A University of Chicago graduate, he donated $20 million to the school in 2015 to establish a scholarship program named after his father, Onsi. The funds benefit Egyptian students. Nassef Sawiris is married and blessed with four children.
Naguib Sawiris
Valued at US$3.7bn, Naguib Sawiris, 63, captured world headlines in 2015, when he offered to buy an island from Greece or Italy to settle refugees fleeing the war in Syria.
Sawiris, who built his fortune in telecom, announced in December 2016 he was stepping down as CEO of Cairo-based Orascom Telecom Media & Technology (OTMT).
The company's efforts to acquire an investment bank in March 2016 were stymied by Egypt's financial regulators, who accused OTMT of breaches pertaining to a five-year-old demerger of telecom assets. OTMT claims that the government has as a result hampered its ability to grow. In 2015, it exited the cell phone business in Egypt when it sold its stake in Mobinil to France's Orange. In North Korea, OTMT operates Koryolink, the country's only 3G mobile telecom firm, but lost financial control over the operator due to the government's maneuvers. Since 2013, Sawiris has built major stakes in gold mining companies that operate in Canada, Australia and Africa. He is also married with four children.
Isabel dos Santos
Africa's richest woman, Isabel dos Santos is the oldest daughter of Angola's longtime president. Though her representatives deny that her holdings have any connection to her father, President Jose Eduardo dos Santos, FORBES research found that he transferred stakes in several Angolan companies to her. Isabel dos Santos, 44, is valued at US$3.2bn. Dos Santos' assets in Angola include 25% of Unitel, the country's largest mobile phone network, and 42% of a bank, Banco BIC.
In Portugal, she owns nearly 6% of oil and gas firm Galp Energia (alongside Portuguese billionaire Americo Amorim), and nearly 19% of Banco BPI, the country's fourth-largest bank.

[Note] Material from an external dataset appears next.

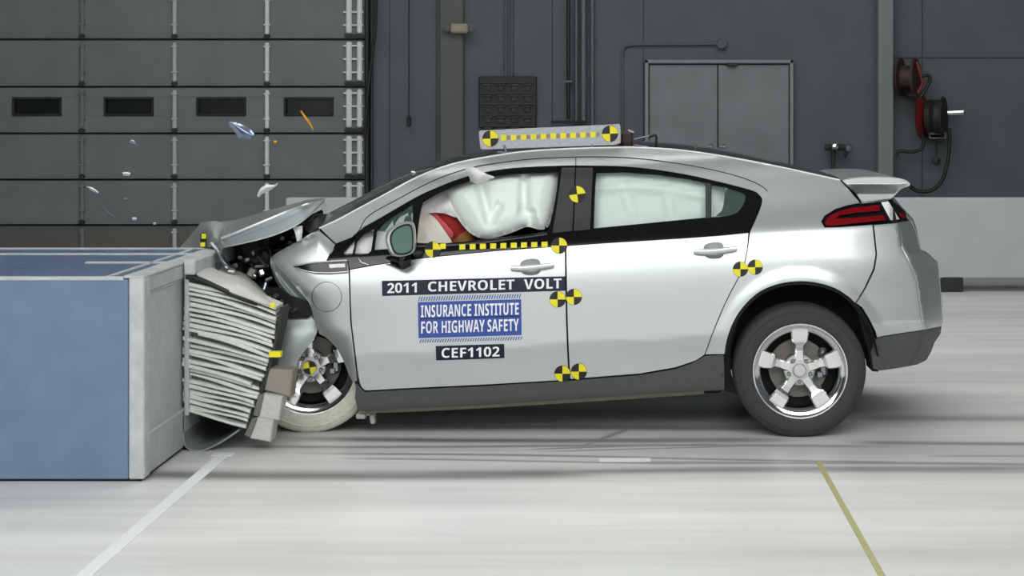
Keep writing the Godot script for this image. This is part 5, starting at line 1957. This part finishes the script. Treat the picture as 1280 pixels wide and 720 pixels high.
func cabin() -> void:
	# curtain airbag in the front window
	var a := curve(pts([556, 236, 572, 222, 600, 210, 640, 204, 672, 202, 704, 203, 699, 240, 692, 268, 684, 285, 674, 287, 663, 284, 655, 284.5, 640, 291, 615, 298, 600, 297.5, 586, 290, 574, 276, 565, 262, 560, 250]), 3, true)
	obj("curtain_airbag", pillow(a, on_body(0.165), 0.125, [[612, 275, 602, 236], [612, 275, 622, 258], [655, 264, 655, 224], [655, 264, 663, 266], [663, 290, 663, 275]], 4.0), M.bag, car)
	# its rear half behind the back window
	var b := curve(pts([738, 206, 790, 203, 840, 208, 886, 216, 905, 224, 904, 258, 897, 268, 880, 284, 840, 292, 790, 298, 738, 300]), 3, true)
	obj("curtain_airbag", pillow(b, on_body(0.15), 0.09, [[745, 237, 780, 232], [780, 232, 830, 235], [830, 235, 885, 246], [784, 246, 788, 264], [836, 248, 838, 268]], 6.0), M.bag, car)
	# roof lining visible above it
	# torn corner of the bag blown out over the roof rail
	var t := MB.new()
	t.sheet(refine([
		[C(585, 207, 0.24), C(592, 209, 0.2), C(604, 215, 0.18), C(618, 222.5, 0.22)],
		[C(581, 214, 0.25), C(590, 215, 0.19), C(601, 219, 0.17), C(613, 224, 0.22)],
		[C(586, 220, 0.25), C(591, 222, 0.2), C(598, 225, 0.19), C(608, 227, 0.24)],
		[C(588, 227, 0.28), C(593, 229, 0.24), C(598, 229, 0.24), C(605, 228, 0.26)]], 4, 4), 0.012, Vector3(0, 0, 1))
	obj("airbag_flap", t, M.bag_white, car)
	# white driver airbag with its paler folds
	var d := curve(pts([522, 256, 530, 247, 550, 239, 566, 236, 574, 250, 578, 268, 570, 272, 556, 267, 540, 266, 524, 268]), 3, true)
	obj("front_airbag", pillow(d, on_body(0.19), 0.09, [[530, 262, 566, 240]]), M.bag_white, car)
	var e := curve(pts([516, 268, 530, 266.5, 540, 269, 552, 283, 566, 308, 540, 314, 514, 312]), 3, true)
	obj("front_airbag", pillow(e, on_body(0.2), 0.06, []), M.bag_warm, car)
	var pa := curve(pts([418, 308, 432, 293, 450, 288.5, 478, 289, 490, 293, 492, 318, 480, 328, 430, 328, 418, 320]), 3, true)
	obj("front_airbag", pillow(pa, on_body(0.1), 0.05, []), M.bag_white, car)  # added white bag, set close behind the quarter windows to catch light
	var dash := MB.new()
	dash.box(Vector3(C(470, 0, 0.9).x, 0.72, ZC), Vector3(0.5, 0.26, 1.3), Basis(Vector3(0, 0, 1), 0.1), 0.06)
	obj("dashboard", dash, M.interior, car)
	var st := MB.new()
	var sw := C(530, 305, 0.55)
	var ring := PackedVector3Array()
	for i in 25:
		var an := TAU * i / 24.0
		ring.append(sw + Vector3(-0.05 * cos(an), 0.17 * cos(an), 0.18 * sin(an)) + Vector3(-0.05, -0.04, -0.1))
	st.tube(ring, 0.014, 8)
	obj("steering_wheel", st, M.interior, car)
	for z in [0.5, 1.28]:
		var c := MB.new()
		var at := Vector3(C(640, 0, 0.5).x, 0.42, -(DC + z) - 0.02)
		c.box(at, Vector3(0.52, 0.16, 0.46), Basis(Vector3(0, 0, 1), 0.1), 0.05)
		c.box(at + Vector3(0.36, 0.32, 0), Vector3(0.14, 0.62, 0.44), Basis(Vector3(0, 0, 1), -0.3), 0.05)
		c.box(at + Vector3(0.48, 0.67, 0), Vector3(0.1, 0.17, 0.26), Basis(Vector3(0, 0, 1), -0.2), 0.04)
		obj("seat", c, M.seat, car)
	var rs := MB.new()
	rs.box(Vector3(C(800, 0, 0.9).x, 0.45, ZC), Vector3(0.5, 0.18, 1.2), Basis.IDENTITY, 0.05)
	rs.box(Vector3(C(872, 0, 0.9).x, 0.72, ZC), Vector3(0.14, 0.55, 1.2), Basis(Vector3(0, 0, 1), -0.35), 0.05)
	obj("rear_bench", rs, M.seat, car)


func sign_plate(called: String, corners: Array, off: float, m: Material, parent: Node3D = null) -> MeshInstance3D:
	return obj(called, panel(pts(corners), on_body(off), 6.0, [], 0.002, 0.0), m, parent if parent else car)


func signs() -> void:
	var txt := on_body(-0.0055)
	var p1 := sign_plate("name_plate", [477.3, 351.2, 706.4, 345.4, 706.6, 363.4, 477.6, 370], -0.003, M.navy)
	lettering("2011", 484, 521, 366.5, 12.6, -0.027, txt, M.white, p1)
	lettering("CHEVROLET", 535, 643, 364.6, 12.6, -0.027, txt, M.white, p1)
	lettering("VOLT", 655, 702, 361.6, 12.6, -0.027, txt, M.white, p1)
	var p2 := sign_plate("institute_plate", [522.3, 377.8, 651.3, 374, 652, 418.8, 523.2, 422.8], -0.003, M.blue)
	lettering("INSURANCE INSTITUTE", 526, 648.5, 397, 15.5, -0.028, txt, M.white, p2)
	lettering("FOR HIGHWAY SAFETY", 526.5, 648.5, 417.2, 15.5, -0.028, txt, M.white, p2)
	var ln := sign_plate("dividing_line", [525, 398.2, 649, 394.6, 649, 395.6, 525, 399.2], -0.0045, M.navy, p2)
	ln.name = "dividing_line"
	# slanted ticks above and below the blue plate
	for row in [[370.8, 376.4, 522.5, 651.0], [424.4, 428.6, 524.0, 652.0]]:
		var mb := MB.new()
		var u: float = row[2]
		while u < row[3]:
			var dv: float = -0.029 * (u - row[2])
			var w := func(x: float, y: float) -> Vector3: return C(x, y, W(x, y) - 0.003)
			mb.quad(w.call(u, row[1] + dv), w.call(u + 1.3, row[1] + dv), w.call(u + 3.2, row[0] + dv), w.call(u + 1.9, row[0] + dv), Vector3(0, 0, 1))
			u += 3.15
		obj("hatched_edge", mb, M.blue, p2)
	var p3 := sign_plate("test_number_plate", [544.6, 432.6, 630.2, 430, 630.6, 447.6, 545.2, 450.6], -0.003, M.navy)
	lettering("CEF1102", 552, 624.5, 447.5, 12.4, -0.027, txt, M.white, p3)
	# photo targets
	target(697, 374.3, 10.2)
	target(717.3, 371.2, 10.2)
	target(703, 467.2, 10.2)
	target(723.6, 464.6, 10.2)
	target(721.5, 242.8, 10.5, 0.0, -0.12)
	target(925.5, 336.5, 9.5)
	target(944, 334, 9.5)
	target(541, 312, 10.2, 0.002)
	target(699, 307, 10.2, -0.002)
	for i in 10:
		var u := 565.0 + 12.85 * i
		var v := 309.2 - 0.42 * i
		if i == 0:
			u = 553.5
			v = 307.8
		sign_plate("yellow_square", [u - 3.7, v - 3.2, u + 3.7, v - 3.4, u + 3.7, v + 3.2, u - 3.7, v + 3.4], -0.001, M.yellow)


func roof_things() -> void:
	# silver board with targets standing on the roof
	var d := DC + 0.42
	var at := P(688, 187, d)
	var o := thing("target_board", "long silver board with two round yellow and black targets standing on the car roof", "board", at)
	var poly := PackedVector2Array()
	for p in curve(pts([600, 163.2, 640, 161.2, 700, 158.5, 760, 155.8, 773, 155]), 2) + curve(pts([773.5, 155, 775.5, 157, 776.2, 168, 776, 179]), 2) + pts([770, 181.5, 690, 184.3, 603, 187.3, 600.5, 186, 599, 175, 598.3, 165]):
		var q := P(p.x, p.y, d)
		poly.append(Vector2(q.x, q.y))
	var b := MB.new()
	b.prism(poly, Vector3.ZERO, Basis.IDENTITY, -d, -d - 0.03, 0.003)
	obj("panel", b, M.board, o)
	for u in [630, 740]:
		var f := MB.new()
		f.bar(P(u, 181, d + 0.02), P(u + 4, 192, d + 0.02), 0.05, 0.012, Vector3.RIGHT)
		f.bar(P(u - 8, 190 - (u - 630) * 0.05, d + 0.06), P(u + 10, 190 - (u - 630) * 0.05, d + 0.06), 0.1, 0.012)
		obj("foot", f, M.alloy, o)
	var wf := func(_u, _v): return d - DC - 0.003
	target(613, 173.2, 10.2, 0.0, -0.04, wf, o)
	target(762.5, 167.2, 10.2, 0.0, -0.04, wf, o)
	for i in 10:
		var u := 629.6 + 12.4 * i
		var v := 172.3 - 0.44 * i
		obj("yellow_square", panel(pts([u - 3.4, v - 3.4, u + 3.4, v - 3.6, u + 3.4, v + 3.4, u - 3.4, v + 3.6]), wf, 5.0, [], 0.002, 0.0), M.yellow, o)
		obj("brown_square", panel(pts([u + 4, v - 2.6, u + 8.2, v - 2.8, u + 8.2, v + 2.2, u + 4, v + 2.4]), wf, 5.0, [], 0.002, 0.0), M.brown, o)
	# camera bracket behind it
	var c := thing("camera_bracket", "small dark camera with a silver strut clamped to the roof behind the target board", "camera", P(785, 183, DC + 0.7))
	var cb := MB.new()
	cb.box(P(784, 173, DC + 0.7), Vector3(0.06, 0.075, 0.08), Basis.IDENTITY, 0.01)
	obj("body", cb, M.brown_reel, c)
	var lens := MB.new()
	lens.tube(PackedVector3Array([P(778, 173, DC + 0.7), P(772, 173, DC + 0.72)]), 0.022, 12)
	obj("lens", lens, M.cable, c)
	var kb := MB.new()
	kb.tube(PackedVector3Array([P(785, 163, DC + 0.7), P(792, 166, DC + 0.7)]), 0.008, 8)
	obj("knob", kb, M.alloy, c)
	var sr := MB.new()
	sr.bar(P(792, 174, DC + 0.68), P(819, 168, DC + 0.68), 0.03, 0.012)
	obj("strut", sr, M.alloy, c)
	var hk := MB.new()
	hk.tube(curve3(PackedVector3Array([P(812, 171, DC + 0.66), P(819, 169, DC + 0.66), P(820.5, 174, DC + 0.66), P(820, 183, DC + 0.66)]), 4), 0.007, 8)
	obj("hook", hk, M.cable, c)


func _ready() -> void:
	rng.seed = 5
	var cam := Camera3D.new()
	cam.name = "camera"
	cam.projection = Camera3D.PROJECTION_FRUSTUM
	cam.near = 0.1
	cam.far = 100.0
	cam.size = 0.1 * 720.0 / F
	cam.frustum_offset = Vector2((640.0 - U0) / F, -(360.0 - V0) / F) * 0.1
	cam.position = Vector3(0, EYE, 0)
	add_child(cam)
	cam.make_current()
	var env := Environment.new()
	env.background_mode = Environment.BG_COLOR
	env.background_color = Color(0.02, 0.02, 0.02)
	env.tonemap_mode = Environment.TONE_MAPPER_LINEAR
	env.tonemap_exposure = 0.68
	env.sdfgi_enabled = true
	env.ssao_enabled = true
	env.ssil_enabled = true
	var we := WorldEnvironment.new()
	we.name = "world"
	we.environment = env
	add_child(we)
	materials()
	var cool := Color(1.0, 1.0, 0.985)
	ceiling_light(Vector3(-0.3, 5.8, -2.7), Vector2(11.0, 2.6), 5.0, "tilted overhead light bank just behind the viewer, aimed at the car", cool, 0.75)
	ceiling_light(Vector3(-0.3, 5.3, 0.6), Vector2(14.0, 3.0), 20.0, "widest light bank farthest behind the viewer", cool, 1.1)
	ceiling_light(Vector3(-0.3, 5.4, 2.6), Vector2(14.0, 1.5), 60.0, "added unseen light bank behind the viewer, washing the white front wall", cool, -0.9)  # added out of view: the washed wall gives the paint a low reflection
	ceiling_light(Vector3(-0.3, 6.0, -11.0), Vector2(8.0, 1.2), 5.0, "overhead light bank hanging level above the car", cool)
	ceiling_light(Vector3(-0.5, 6.2, -13.4), Vector2(10.0, 1.4), 10.0, "overhead light bank hanging level between the car and the back wall", cool)
	hall()
	crash_barrier()
	deformable()
	build_car()
	dummy()
	roof_things()
	fragments()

She is also a controlling shareholder of Portuguese cable TV and telecom firm Nos SGPS (formerly called Zon). In October 2015, four members of the European Parliament publicly called for an investigation into her investments in Portugal, questioning their legality. She is married with three children.
Issad Rebrab
Valued at US$3.1bn, Issad Ewbrab, 73, is the 9th richest African.
He founded Algeria's biggest privately held conglomerate, Cevital. It owns one of the largest sugar refineries in the world, with an annual output of 1.6 million tons; it also produces vegetable oil and margarine.
Rebrab has been diversifying by buying European companies in distress. In 2014, he acquired Groupe Brandt, a large French-based maker of appliances that had filed for bankruptcy protection.
Cevital has invested more than $200 million to build a Brandt plant in Algeria. Rebrab was reportedly a customer of Panamanian law firm Mossack Fonseca, which helped him set up offshore firms to register a Swiss bank account, in defiance of Algerian laws. Rebrab, whose five children work at the company, is the son of militants who fought for Algeria's independence from France.
Mohamed Mansour
Mohamed Mansour, 69, with his net worth of US$2.7bn completes the list of the top 10 richest Africans. He oversees conglomerate Mansour Group, which has the sole distribution rights in Egypt for GM vehicles and Caterpillar equipment; it also has the McDonald's franchise.
However, the group generates the bulk of its revenues from outside the country. Mansour and his brothers Yasseen and Youssef, all billionaires, have the exclusive rights to Caterpillar sales in Russia and six African countries.
Through its private equity arm, it also has more than $500 million in investments in such places as Dubai, Africa and the U.S., where they own a logistics company in California. Mohamed has real estate in Missouri. Son Loutfy oversees the family's private equity investments. He is married with two children.